その世界に引き戻されることなく、令和時代にとどまるために、私が意識的に数を増やしているのが、20代前半の若い経営者たちとの面談です。感性や価値観が古いままでは、今起きている変化に気づけず、先を見通すこともできないでしょう。この点、若い人たちには、おじさんやおじいさんには見えていない変化が見えているはずだからです。
例えば、私が個人で投資もしているタイミーという会社があります。「働きたい時間」と「働いてほしい時間」をマッチングするアプリ「Timee」を展開する会社で、「テレビCMなどで見たことがある」という人も多いでしょう。

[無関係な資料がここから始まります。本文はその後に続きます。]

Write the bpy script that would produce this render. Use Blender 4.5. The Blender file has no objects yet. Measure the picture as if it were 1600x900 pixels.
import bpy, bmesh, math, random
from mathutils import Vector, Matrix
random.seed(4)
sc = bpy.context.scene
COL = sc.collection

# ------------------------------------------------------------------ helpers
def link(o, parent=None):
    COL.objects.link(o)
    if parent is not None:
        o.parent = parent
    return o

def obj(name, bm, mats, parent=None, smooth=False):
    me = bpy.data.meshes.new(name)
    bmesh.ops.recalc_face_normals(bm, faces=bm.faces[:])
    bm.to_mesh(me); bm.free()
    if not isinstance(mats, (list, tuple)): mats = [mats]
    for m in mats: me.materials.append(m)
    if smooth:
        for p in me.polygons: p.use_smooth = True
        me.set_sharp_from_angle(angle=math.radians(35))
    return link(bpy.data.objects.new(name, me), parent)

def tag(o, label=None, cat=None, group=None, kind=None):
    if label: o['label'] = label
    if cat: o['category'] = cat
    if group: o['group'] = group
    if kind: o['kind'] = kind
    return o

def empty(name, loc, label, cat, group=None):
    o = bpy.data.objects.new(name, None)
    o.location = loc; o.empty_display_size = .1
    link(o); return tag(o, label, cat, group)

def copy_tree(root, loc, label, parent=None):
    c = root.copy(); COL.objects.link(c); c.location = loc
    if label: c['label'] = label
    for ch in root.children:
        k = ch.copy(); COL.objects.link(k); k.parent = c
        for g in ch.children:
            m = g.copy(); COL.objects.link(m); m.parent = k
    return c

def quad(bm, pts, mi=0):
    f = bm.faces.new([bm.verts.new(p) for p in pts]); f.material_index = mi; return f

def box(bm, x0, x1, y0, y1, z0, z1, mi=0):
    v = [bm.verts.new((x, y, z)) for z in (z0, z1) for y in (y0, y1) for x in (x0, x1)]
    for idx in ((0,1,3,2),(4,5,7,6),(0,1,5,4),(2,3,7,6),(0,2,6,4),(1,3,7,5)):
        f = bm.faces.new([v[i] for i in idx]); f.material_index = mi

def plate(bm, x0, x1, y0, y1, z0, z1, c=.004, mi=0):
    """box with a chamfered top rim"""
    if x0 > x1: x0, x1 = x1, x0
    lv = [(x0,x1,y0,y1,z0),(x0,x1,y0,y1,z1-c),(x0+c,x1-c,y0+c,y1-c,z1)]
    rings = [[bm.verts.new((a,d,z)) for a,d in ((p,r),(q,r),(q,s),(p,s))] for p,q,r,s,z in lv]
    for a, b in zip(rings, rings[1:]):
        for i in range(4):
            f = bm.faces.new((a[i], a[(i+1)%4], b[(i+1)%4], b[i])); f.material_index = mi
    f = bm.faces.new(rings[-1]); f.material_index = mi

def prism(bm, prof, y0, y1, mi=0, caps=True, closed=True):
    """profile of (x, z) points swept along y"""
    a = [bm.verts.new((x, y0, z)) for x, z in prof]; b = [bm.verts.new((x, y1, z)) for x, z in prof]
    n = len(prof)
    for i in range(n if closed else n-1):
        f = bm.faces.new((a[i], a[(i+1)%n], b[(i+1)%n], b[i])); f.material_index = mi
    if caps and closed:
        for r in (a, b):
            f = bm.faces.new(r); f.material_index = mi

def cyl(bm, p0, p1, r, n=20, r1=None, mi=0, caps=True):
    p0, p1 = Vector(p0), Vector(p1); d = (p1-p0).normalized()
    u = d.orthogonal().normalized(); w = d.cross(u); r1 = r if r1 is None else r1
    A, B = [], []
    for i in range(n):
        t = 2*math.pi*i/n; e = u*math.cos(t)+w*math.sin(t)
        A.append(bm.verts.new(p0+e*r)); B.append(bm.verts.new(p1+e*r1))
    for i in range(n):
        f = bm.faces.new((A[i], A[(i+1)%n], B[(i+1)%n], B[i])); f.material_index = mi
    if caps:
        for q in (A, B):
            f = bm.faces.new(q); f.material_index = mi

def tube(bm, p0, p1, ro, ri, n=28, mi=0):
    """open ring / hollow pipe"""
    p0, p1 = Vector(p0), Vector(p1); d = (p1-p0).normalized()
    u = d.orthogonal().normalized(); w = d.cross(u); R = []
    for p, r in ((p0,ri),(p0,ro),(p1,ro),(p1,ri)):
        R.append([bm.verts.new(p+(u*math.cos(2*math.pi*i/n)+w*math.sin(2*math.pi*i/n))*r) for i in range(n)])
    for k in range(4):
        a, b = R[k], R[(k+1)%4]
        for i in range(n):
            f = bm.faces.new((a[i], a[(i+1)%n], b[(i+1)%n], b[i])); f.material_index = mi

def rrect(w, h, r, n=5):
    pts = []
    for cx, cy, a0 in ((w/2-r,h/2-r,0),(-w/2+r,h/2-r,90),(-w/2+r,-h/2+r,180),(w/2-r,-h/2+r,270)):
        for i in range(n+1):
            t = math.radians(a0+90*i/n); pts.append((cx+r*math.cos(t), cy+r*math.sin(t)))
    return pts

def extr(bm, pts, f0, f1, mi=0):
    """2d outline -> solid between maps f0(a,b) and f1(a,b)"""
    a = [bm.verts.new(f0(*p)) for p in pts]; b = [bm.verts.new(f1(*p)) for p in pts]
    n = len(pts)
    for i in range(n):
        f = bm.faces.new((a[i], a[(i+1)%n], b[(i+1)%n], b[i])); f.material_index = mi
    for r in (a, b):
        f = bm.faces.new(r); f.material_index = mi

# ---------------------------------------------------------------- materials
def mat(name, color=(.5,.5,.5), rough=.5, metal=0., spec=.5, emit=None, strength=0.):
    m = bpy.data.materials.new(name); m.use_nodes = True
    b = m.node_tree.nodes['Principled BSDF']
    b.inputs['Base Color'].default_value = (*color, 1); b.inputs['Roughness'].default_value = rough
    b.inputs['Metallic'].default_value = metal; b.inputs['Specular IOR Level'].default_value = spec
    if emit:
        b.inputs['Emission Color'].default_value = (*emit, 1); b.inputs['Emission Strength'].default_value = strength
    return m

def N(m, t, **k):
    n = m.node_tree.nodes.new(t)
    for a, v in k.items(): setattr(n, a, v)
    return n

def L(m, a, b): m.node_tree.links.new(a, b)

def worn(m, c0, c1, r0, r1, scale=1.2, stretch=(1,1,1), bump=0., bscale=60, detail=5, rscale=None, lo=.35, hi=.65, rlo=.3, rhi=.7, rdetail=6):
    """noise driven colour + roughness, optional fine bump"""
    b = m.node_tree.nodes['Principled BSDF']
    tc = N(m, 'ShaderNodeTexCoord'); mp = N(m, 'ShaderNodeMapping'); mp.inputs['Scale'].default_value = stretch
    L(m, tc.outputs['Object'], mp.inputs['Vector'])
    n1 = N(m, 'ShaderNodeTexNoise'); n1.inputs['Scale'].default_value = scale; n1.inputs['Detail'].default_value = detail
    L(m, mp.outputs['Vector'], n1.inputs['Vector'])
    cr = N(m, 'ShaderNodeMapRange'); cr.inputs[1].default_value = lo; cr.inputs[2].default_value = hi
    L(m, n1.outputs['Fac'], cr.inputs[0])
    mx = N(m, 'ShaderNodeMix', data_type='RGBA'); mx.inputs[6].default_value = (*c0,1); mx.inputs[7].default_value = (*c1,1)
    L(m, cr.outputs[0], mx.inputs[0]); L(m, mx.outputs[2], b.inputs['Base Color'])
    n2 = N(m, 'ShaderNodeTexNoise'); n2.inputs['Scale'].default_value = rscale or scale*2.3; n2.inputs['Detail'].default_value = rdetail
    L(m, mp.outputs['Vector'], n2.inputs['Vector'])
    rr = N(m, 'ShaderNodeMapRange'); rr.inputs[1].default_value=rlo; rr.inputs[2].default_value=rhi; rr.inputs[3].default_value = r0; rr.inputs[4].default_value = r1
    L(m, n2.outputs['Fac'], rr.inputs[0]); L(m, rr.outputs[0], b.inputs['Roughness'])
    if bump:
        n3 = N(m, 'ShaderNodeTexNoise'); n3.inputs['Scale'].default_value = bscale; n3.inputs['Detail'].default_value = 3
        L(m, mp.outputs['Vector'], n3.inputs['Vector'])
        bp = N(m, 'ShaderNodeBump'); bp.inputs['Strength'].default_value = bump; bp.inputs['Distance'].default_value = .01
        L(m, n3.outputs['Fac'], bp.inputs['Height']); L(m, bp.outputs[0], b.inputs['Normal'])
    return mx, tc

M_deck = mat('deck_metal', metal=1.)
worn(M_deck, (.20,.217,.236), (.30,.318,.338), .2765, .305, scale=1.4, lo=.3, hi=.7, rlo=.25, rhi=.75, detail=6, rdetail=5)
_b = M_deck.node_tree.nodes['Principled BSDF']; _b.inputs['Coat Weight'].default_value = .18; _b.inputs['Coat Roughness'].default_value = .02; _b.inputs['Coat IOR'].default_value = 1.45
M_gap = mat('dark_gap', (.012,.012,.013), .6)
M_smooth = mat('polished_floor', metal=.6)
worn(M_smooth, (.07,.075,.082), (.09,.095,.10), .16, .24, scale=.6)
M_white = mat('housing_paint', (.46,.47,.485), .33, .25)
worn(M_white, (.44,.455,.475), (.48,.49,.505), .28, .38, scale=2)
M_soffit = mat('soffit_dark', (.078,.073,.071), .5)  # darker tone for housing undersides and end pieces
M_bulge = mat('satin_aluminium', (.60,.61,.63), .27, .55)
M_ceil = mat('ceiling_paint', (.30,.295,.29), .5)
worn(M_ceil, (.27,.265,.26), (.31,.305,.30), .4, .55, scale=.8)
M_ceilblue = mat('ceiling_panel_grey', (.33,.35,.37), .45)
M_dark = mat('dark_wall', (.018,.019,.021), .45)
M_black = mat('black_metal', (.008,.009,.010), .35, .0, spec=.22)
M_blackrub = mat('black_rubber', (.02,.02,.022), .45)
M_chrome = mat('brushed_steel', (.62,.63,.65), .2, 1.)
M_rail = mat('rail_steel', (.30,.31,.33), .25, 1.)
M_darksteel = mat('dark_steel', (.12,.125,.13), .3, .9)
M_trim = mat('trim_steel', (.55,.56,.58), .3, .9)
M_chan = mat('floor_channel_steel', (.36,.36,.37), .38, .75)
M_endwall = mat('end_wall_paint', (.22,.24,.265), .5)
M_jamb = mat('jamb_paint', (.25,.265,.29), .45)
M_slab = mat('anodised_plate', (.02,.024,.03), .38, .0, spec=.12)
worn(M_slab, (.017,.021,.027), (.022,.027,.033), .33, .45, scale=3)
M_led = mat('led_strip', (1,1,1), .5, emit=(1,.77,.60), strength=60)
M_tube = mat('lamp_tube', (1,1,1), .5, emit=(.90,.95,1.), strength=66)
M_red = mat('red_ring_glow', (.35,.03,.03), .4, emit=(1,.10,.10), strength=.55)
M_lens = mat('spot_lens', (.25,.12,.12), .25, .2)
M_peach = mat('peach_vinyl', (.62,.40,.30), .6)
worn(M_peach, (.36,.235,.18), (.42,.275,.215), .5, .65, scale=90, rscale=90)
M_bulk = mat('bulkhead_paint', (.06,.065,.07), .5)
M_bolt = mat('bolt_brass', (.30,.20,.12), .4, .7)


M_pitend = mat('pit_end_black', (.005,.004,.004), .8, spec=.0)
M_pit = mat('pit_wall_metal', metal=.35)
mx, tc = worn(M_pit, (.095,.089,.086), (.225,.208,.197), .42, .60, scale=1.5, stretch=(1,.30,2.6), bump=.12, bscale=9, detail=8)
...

Timeeが紹介するのは、応募も面接も履歴書も必要なく働ける「スキマバイト」です。「今すぐ人手が必要」というときに、「今すぐ働きたい人が働ける」「今すぐ働いてほしいときに働いてもらえる」仕組みをつくったのです。ワーカー(働き手)としてTimeeを利用する人は、200万人を超えるまでに成長しています。
このタイミーを創業した小川嶺(おがわ・りょう)さんは、現役の大学生。起業したのは2017年、彼が20歳のときです。同社は2021年には伊藤忠、KDDI、香港を拠点とするヘッジファンドなどから53億円もの資金を調達するなど、多くの投資家がそのポテンシャルの高さを評価しています。
最初に小川さんに会って話を聞いたとき、正直に言えば、私は彼に嫉妬しました。どうして自分がこのビジネスを思いつかなかったのだろうと悔しく思っただけでなく、ビジネスを数字で分析できること、ビジネスモデルやマーケティングに関してもいっぱしの社会人よりずっとよく勉強していること、謙遜と自信のバランスが絶妙なこと、希望に満ち溢れていて人から愛される力があることなど、「すごい」としか言いようがなかったからです。
小川さんは、私にとっては令和時代を象徴する人で、将棋の世界で言えば藤井聡太さん、野球の世界で言えば大谷翔平さんのような「新時代人」の経営者版だと思っています。小川さんをはじめ、できるだけ多く「令和型」の若い経営者と会い続けることは、私が「今、起きている変化」を知るための土台になっているのです。